▸ **Required task**:
Examine each line of the data. Copy those that contain the string "scene".

▸ **Material**:
:::::

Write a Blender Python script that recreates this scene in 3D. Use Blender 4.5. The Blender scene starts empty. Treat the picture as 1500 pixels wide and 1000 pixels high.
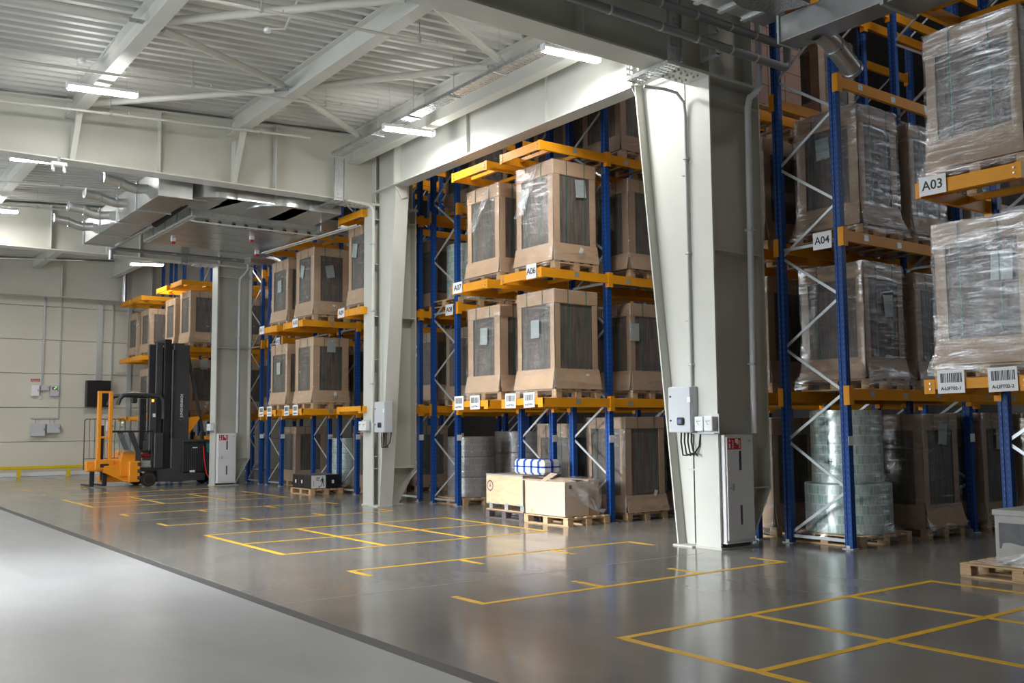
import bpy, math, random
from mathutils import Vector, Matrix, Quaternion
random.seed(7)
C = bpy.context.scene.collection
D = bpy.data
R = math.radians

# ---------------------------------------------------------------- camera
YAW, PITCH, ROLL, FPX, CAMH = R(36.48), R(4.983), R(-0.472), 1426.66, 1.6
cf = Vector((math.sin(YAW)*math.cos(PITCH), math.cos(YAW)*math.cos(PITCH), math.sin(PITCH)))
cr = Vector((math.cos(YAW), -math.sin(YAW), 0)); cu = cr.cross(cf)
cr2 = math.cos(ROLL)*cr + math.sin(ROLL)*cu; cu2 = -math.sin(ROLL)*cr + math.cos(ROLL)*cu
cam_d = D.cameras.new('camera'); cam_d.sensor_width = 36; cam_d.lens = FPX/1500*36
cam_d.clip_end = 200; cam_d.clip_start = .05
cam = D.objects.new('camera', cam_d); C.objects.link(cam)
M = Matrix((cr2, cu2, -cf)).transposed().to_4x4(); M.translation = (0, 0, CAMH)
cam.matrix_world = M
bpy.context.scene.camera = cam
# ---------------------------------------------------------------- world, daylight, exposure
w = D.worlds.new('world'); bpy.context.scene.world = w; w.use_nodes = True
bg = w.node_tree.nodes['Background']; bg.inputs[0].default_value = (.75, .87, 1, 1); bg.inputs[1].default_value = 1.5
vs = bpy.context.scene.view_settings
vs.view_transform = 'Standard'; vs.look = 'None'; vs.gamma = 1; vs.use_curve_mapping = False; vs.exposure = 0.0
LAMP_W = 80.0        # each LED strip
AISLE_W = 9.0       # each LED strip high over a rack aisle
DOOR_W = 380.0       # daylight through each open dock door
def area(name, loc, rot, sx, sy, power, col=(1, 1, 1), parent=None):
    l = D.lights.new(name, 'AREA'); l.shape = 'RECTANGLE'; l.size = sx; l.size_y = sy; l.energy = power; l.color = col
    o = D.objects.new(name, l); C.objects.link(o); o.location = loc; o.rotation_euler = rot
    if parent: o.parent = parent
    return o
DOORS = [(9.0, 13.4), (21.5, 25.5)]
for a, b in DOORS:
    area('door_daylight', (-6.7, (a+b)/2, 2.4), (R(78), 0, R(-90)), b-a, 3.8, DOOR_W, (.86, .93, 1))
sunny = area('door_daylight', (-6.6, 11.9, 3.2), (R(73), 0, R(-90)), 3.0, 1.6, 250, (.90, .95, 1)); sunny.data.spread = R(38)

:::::

▸ **The output**:
Write a Blender Python script that recreates this scene in 3D. Use Blender 4.5. The Blender scene starts empty. Treat the picture as 1500 pixels wide and 1000 pixels high.
C = bpy.context.scene.collection
bpy.context.scene.camera = cam
w = D.worlds.new('world'); bpy.context.scene.world = w; w.use_nodes = True
vs = bpy.context.scene.view_settings